Arts Council England funding: Crunching the numbers
- Published
Another funding crisis in the arts has been averted thanks to a suitably creative solution. But questions remain over diversity and regional equality in the arts.
Arts Council England (ACE), which funds hundreds of theatre, art, dance and other cultural venues and producers, has just announced who will get annual funding over the next three years.
The news is not as great as the arts community would like - but is not as bad as it could have been.
Some 670 organisations - from giants of high-culture to grassroots shoestring set-ups - will get annual funding from next year, down from the current 703.
ACE distributes taxpayers' money and Lottery funds to allow these artistic adventurers to brighten our worlds from time to time.
But its government grant has been cut by 36% over the past four years.
Plug the gap
It warned, external that if it passed on that cut, it would only have enough money to fund between 250 and 300 organisations in the future, rather than the 670 it has chosen.
There would have been outcry in the artistic community. That is what happened last time, three years ago, when ACE cut around 200 organisations from its annual funding roster.
So this time, it decided to plug the shortfall by using National Lottery money.
The 670 National Portfolio Organisations will be funded by £70m from the Lottery and £270m from government grant-in-aid.
ACE says the Lottery money will go specifically to organisations that specialise in touring and creating work for children and young people.
Big beasts
That raises a couple of points, though.
If ACE said a 36% monetary cut would have led it to cut 60% of its funded organisations, it is clear that the axe would have fallen on the smallest, cheapest targets first.
Next year, the four biggest organisations - the Royal Opera House, Southbank Centre, National Theatre and Royal Shakespeare Company - will receive £77m between them.

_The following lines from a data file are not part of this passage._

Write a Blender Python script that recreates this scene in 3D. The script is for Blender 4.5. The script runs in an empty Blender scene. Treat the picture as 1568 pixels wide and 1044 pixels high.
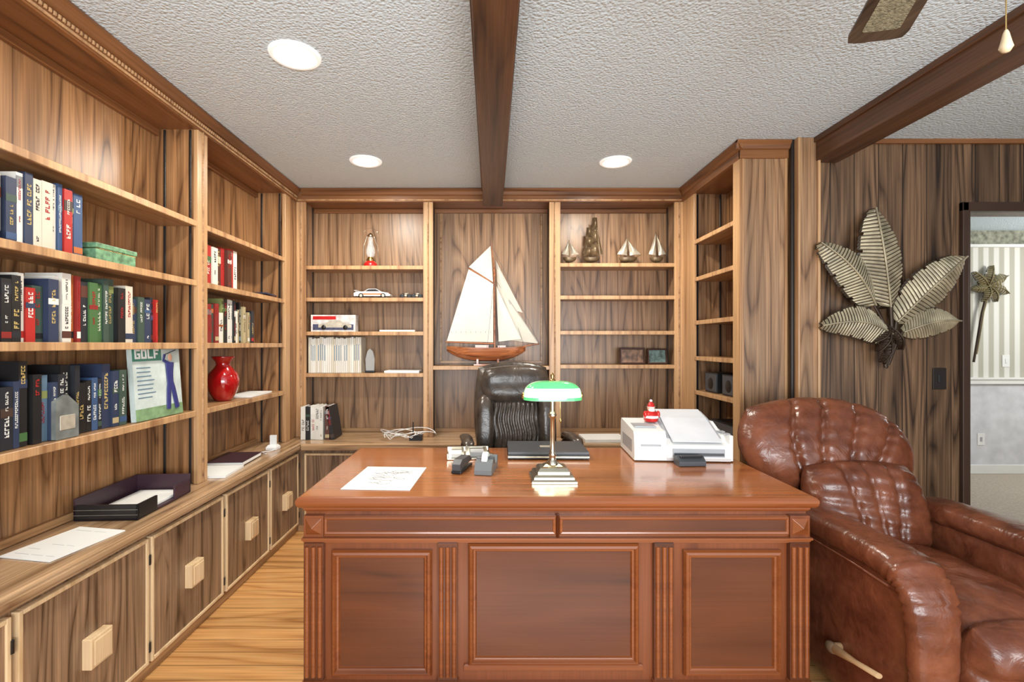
import bpy, math, random
from mathutils import Matrix, Vector
from math import sin, cos, pi, radians, sqrt
random.seed(11)
scene = bpy.context.scene

# ------------------------------------------------------------------ materials
def lin(c):
    return tuple(((v/255)/12.92 if v/255 <= .04045 else ((v/255+.055)/1.055)**2.4) for v in c)+(1,)

def newmat(name):
    m = bpy.data.materials.new(name); m.use_nodes = True
    nt = m.node_tree
    return m, nt, nt.nodes, nt.links, nt.nodes['Principled BSDF']

def mat(name, rgb, rough=.5, metal=0, emis=None, es=0, var=.08, vs=6, bump=0, bs=80, coat=0, trans=0, alpha=1):
    m, nt, N, L, B = newmat(name)
    tc = N.new('ShaderNodeTexCoord')
    no = N.new('ShaderNodeTexNoise'); no.inputs['Scale'].default_value = vs; no.inputs['Detail'].default_value = 3
    L.new(tc.outputs['Object'], no.inputs['Vector'])
    r = N.new('ShaderNodeValToRGB')
    c = lin(rgb)
    r.color_ramp.elements[0].position = .3; r.color_ramp.elements[1].position = .7
    r.color_ramp.elements[0].color = tuple(v*(1-var) for v in c[:3])+(1,)
    r.color_ramp.elements[1].color = tuple(min(1, v*(1+var)) for v in c[:3])+(1,)
    L.new(no.outputs['Fac'], r.inputs['Fac']); L.new(r.outputs['Color'], B.inputs['Base Color'])
    B.inputs['Roughness'].default_value = rough; B.inputs['Metallic'].default_value = metal
    B.inputs['Coat Weight'].default_value = coat
    B.inputs['Transmission Weight'].default_value = trans
    B.inputs['Alpha'].default_value = alpha
    if emis:
        B.inputs['Emission Color'].default_value = lin(emis); B.inputs['Emission Strength'].default_value = es
    if bump:
        n2 = N.new('ShaderNodeTexNoise'); n2.inputs['Scale'].default_value = bs; n2.inputs['Detail'].default_value = 4
        L.new(tc.outputs['Object'], n2.inputs['Vector'])
        b = N.new('ShaderNodeBump'); b.inputs['Strength'].default_value = bump; b.inputs['Distance'].default_value = .005
        L.new(n2.outputs['Fac'], b.inputs['Height']); L.new(b.outputs['Normal'], B.inputs['Normal'])
    return m

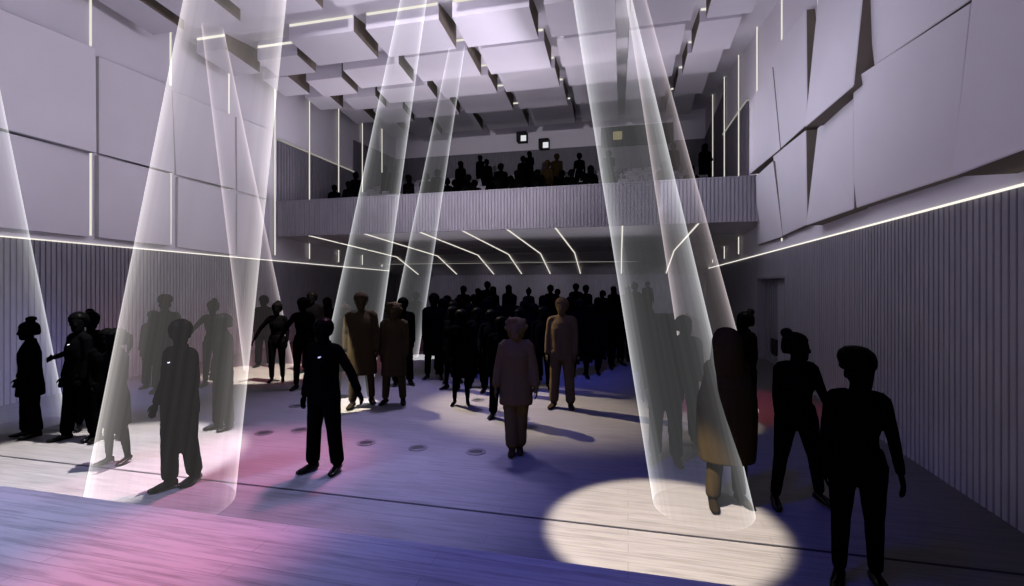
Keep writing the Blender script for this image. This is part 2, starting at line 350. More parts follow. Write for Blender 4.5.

That is the same amount as goes to the smallest 500 organisations.
The "big four" are bastions of British culture and have, in fairness, shouldered small cuts this year, while the next in line - the English National Opera - has taken a bigger hit.
But it remains to be seen whether that will ease the sense among the outliers that the big beasts are sacred.
Smaller talent pool
The second point is - where is this Lottery money coming from?
The answer, it turns out, is that ACE is cutting its "strategic fund", which provides money for, among other things, new buildings for artistic venues and endowments for large organisations.
Cutting that will provoke less outcry than cutting the number of organisations that receive annual funding.
The last time it went through this process, 1,300 organisations applied to be part of the ACE roster.
This time, there were 875 applications. What has happened to the other 425? Have they withered and died in an inhospitable funding climate?
Or have they discovered that they can raise funds elsewhere and can do without the box-ticking that comes with taking ACE money?
Regions vs London
This time, the Arts Council has also tried to rectify what many see as a regional funding imbalance.
Last October, a report claimed central government spending on arts and culture in the capital amounted to £69 per resident in 2012-13, compared with £4.60 per person elsewhere in England.
When that came out, ACE Chairman Sir Peter Bazalgette agreed that there was an imbalance, said he would rectify it and invited us to judge him in 2015.
Now we know what the funding will be in 2015.
In monetary terms, the pendulum has swung slightly in favour of the regions - from 49% of National Portfolio Organisation funds going outside London from 2008-12 to 53% from 2015-18.
In reality, out-of-London organisations will see their grants go up by a total of £9.5m between this year and next.
But the number of National Portfolio Organisation outside London will actually drop by 13, with the London total increasing by one.
ACE has put other initiatives in place, too, like a separate £15m fund to retain and boost talent outside the capital and a further £25m to reach under-loved areas and audiences under the Creative People and Places scheme.
A lot of money, but enough to placate the critics?
Diversity downturn
Arts Council England has also announced a £6m fund to increase diversity in the arts.
Its figures show that annual grants to "diverse organisations" are actually due to go down next year.
Such an organisation is described as being one "where more than 50% of the organisation's board and senior management are diverse" - that is from an ethnic minority or with a disability.
There will be 10 fewer "diverse" organisations next year (down from 70 to 60), and over the next three years these creators will get £2.4m less than they did before.
Culture Secretary Sajid Javid recently made diversity the focus of his first major speech in the post, saying he wants the fruits of this funding to be "accessible to everyone".
But the figures currently appear to be going in the wrong direction.
Making the arts accessible to everyone remains Arts Council England's biggest challenge of all.